■ Given exercise: Exactly the lines from the first line of the records to the line holding "bpy.context.scene.camera = cam" should be duplicated, and nothing more; pictures stay out.

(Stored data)

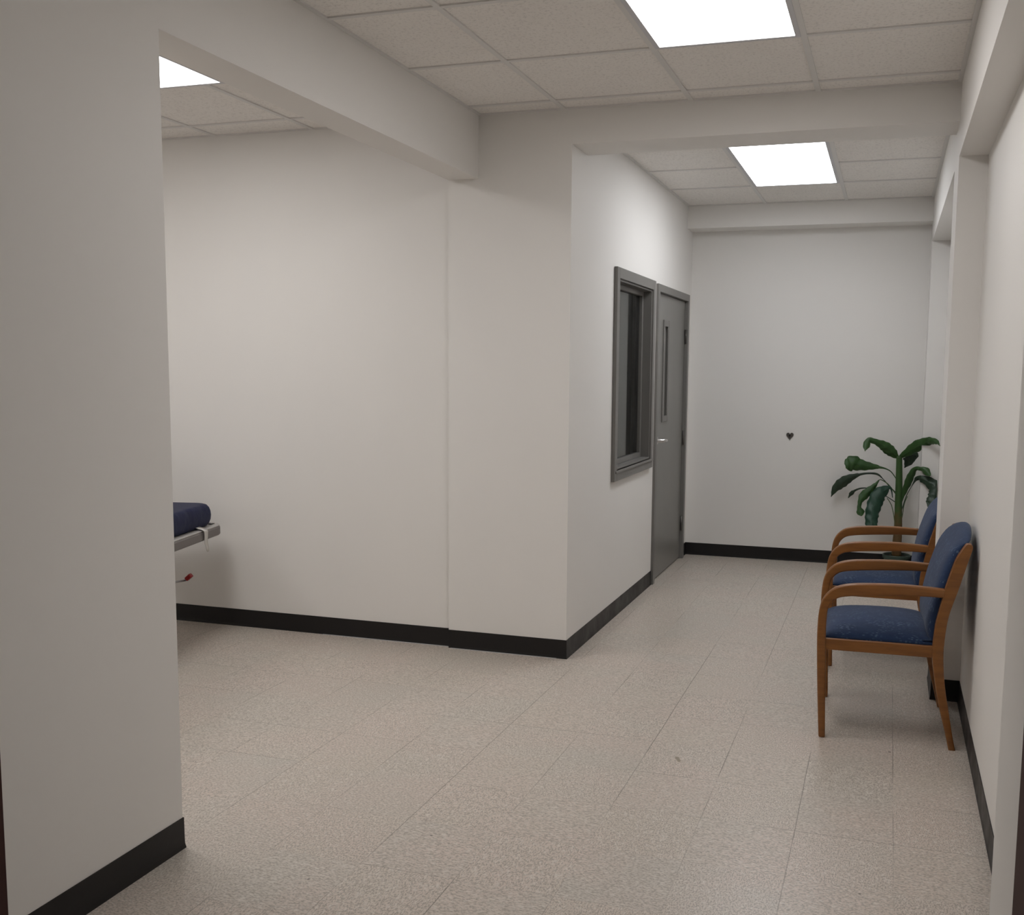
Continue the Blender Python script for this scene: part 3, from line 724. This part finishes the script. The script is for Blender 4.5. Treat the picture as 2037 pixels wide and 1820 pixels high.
# push handle rising beyond the far corner
bm = bmesh.new(); tube(bm, catmull([(-W+0.06, -0.03, ZF1), (-W+0.06, -0.02, 0.95), (-W+0.10, -0.01, 1.06), (-W+0.24, -0.01, 1.075), (-W+0.29, -0.01, 1.075)], 5), 0.014, 12)
link('push_handle', bm, M_CHROME, st, smooth=True)

# ================================================================== CAMERA
f, cx, cy = 2103.8993, 1076.8562, 974.0808
yaw, pitch, roll, hcam = 0.3166, -0.1137, 0.0093, 1.4835
fw = Vector((-math.sin(yaw)*math.cos(pitch), math.cos(yaw)*math.cos(pitch), math.sin(pitch)))
r0 = Vector((math.cos(yaw), math.sin(yaw), 0)); u0 = r0.cross(fw)
rt = r0*math.cos(roll)+u0*math.sin(roll); up = u0*math.cos(roll)-r0*math.sin(roll)
cd = bpy.data.cameras.new('camera'); cam = bpy.data.objects.new('camera', cd); C.objects.link(cam)
M = Matrix((rt, up, -fw)).transposed().to_4x4(); M.translation = Vector((0, 0, hcam)); cam.matrix_world = M
cd.sensor_fit = 'HORIZONTAL'; cd.sensor_width = 36; cd.lens = f/2037*36
cd.shift_x = (1018.5-cx)/2037; cd.shift_y = (cy-910)/2037
cd.clip_start = 0.02
bpy.context.scene.camera = cam

# ================================================================== WORLD AND VIEW
w = bpy.data.worlds.new('world'); w.use_nodes = True
w.node_tree.nodes['Background'].inputs[0].default_value = (0.5, 0.5, 0.5, 1); w.node_tree.nodes['Background'].inputs[1].default_value = 0.05
bpy.context.scene.world = w
vs = bpy.context.scene.view_settings
vs.view_transform = 'Standard'; vs.look = 'None'; vs.exposure = 0.49; vs.gamma = 1; vs.use_curve_mapping = False
bpy.context.scene.cycles.max_bounces = 8
cy_ = bpy.context.scene.cycles
cy_.diffuse_bounces = 4; cy_.glossy_bounces = 3; cy_.transmission_bounces = 5
cy_.use_adaptive_sampling = True; cy_.adaptive_threshold = 0.06; cy_.adaptive_min_samples = 16; cy_.caustics_reflective = False; cy_.caustics_refractive = False; cy_.sample_clamp_indirect = 4.0
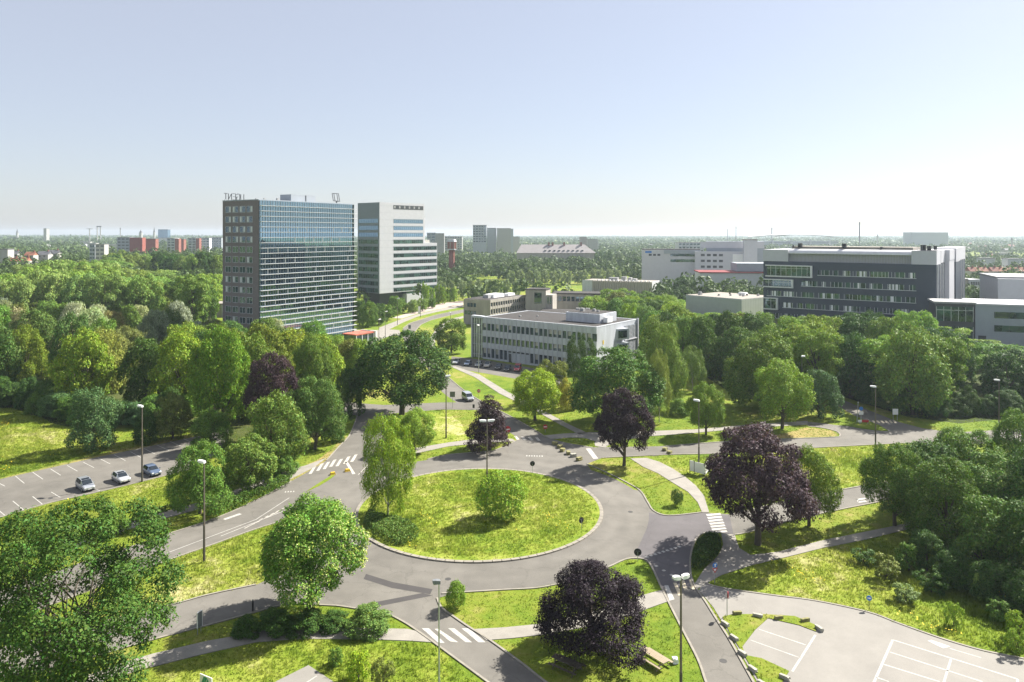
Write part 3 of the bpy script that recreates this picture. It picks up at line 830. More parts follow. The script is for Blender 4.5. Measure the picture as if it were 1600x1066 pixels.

■ Correct result:
Continue the Blender Python script for this scene: part 3, from line 724. This part finishes the script. The script is for Blender 4.5. Treat the picture as 2037 pixels wide and 1820 pixels high.
# push handle rising beyond the far corner
bm = bmesh.new(); tube(bm, catmull([(-W+0.06, -0.03, ZF1), (-W+0.06, -0.02, 0.95), (-W+0.10, -0.01, 1.06), (-W+0.24, -0.01, 1.075), (-W+0.29, -0.01, 1.075)], 5), 0.014, 12)
link('push_handle', bm, M_CHROME, st, smooth=True)

# ================================================================== CAMERA
f, cx, cy = 2103.8993, 1076.8562, 974.0808
yaw, pitch, roll, hcam = 0.3166, -0.1137, 0.0093, 1.4835
fw = Vector((-math.sin(yaw)*math.cos(pitch), math.cos(yaw)*math.cos(pitch), math.sin(pitch)))
r0 = Vector((math.cos(yaw), math.sin(yaw), 0)); u0 = r0.cross(fw)
rt = r0*math.cos(roll)+u0*math.sin(roll); up = u0*math.cos(roll)-r0*math.sin(roll)
cd = bpy.data.cameras.new('camera'); cam = bpy.data.objects.new('camera', cd); C.objects.link(cam)
M = Matrix((rt, up, -fw)).transposed().to_4x4(); M.translation = Vector((0, 0, hcam)); cam.matrix_world = M
cd.sensor_fit = 'HORIZONTAL'; cd.sensor_width = 36; cd.lens = f/2037*36
cd.shift_x = (1018.5-cx)/2037; cd.shift_y = (cy-910)/2037
cd.clip_start = 0.02
bpy.context.scene.camera = cam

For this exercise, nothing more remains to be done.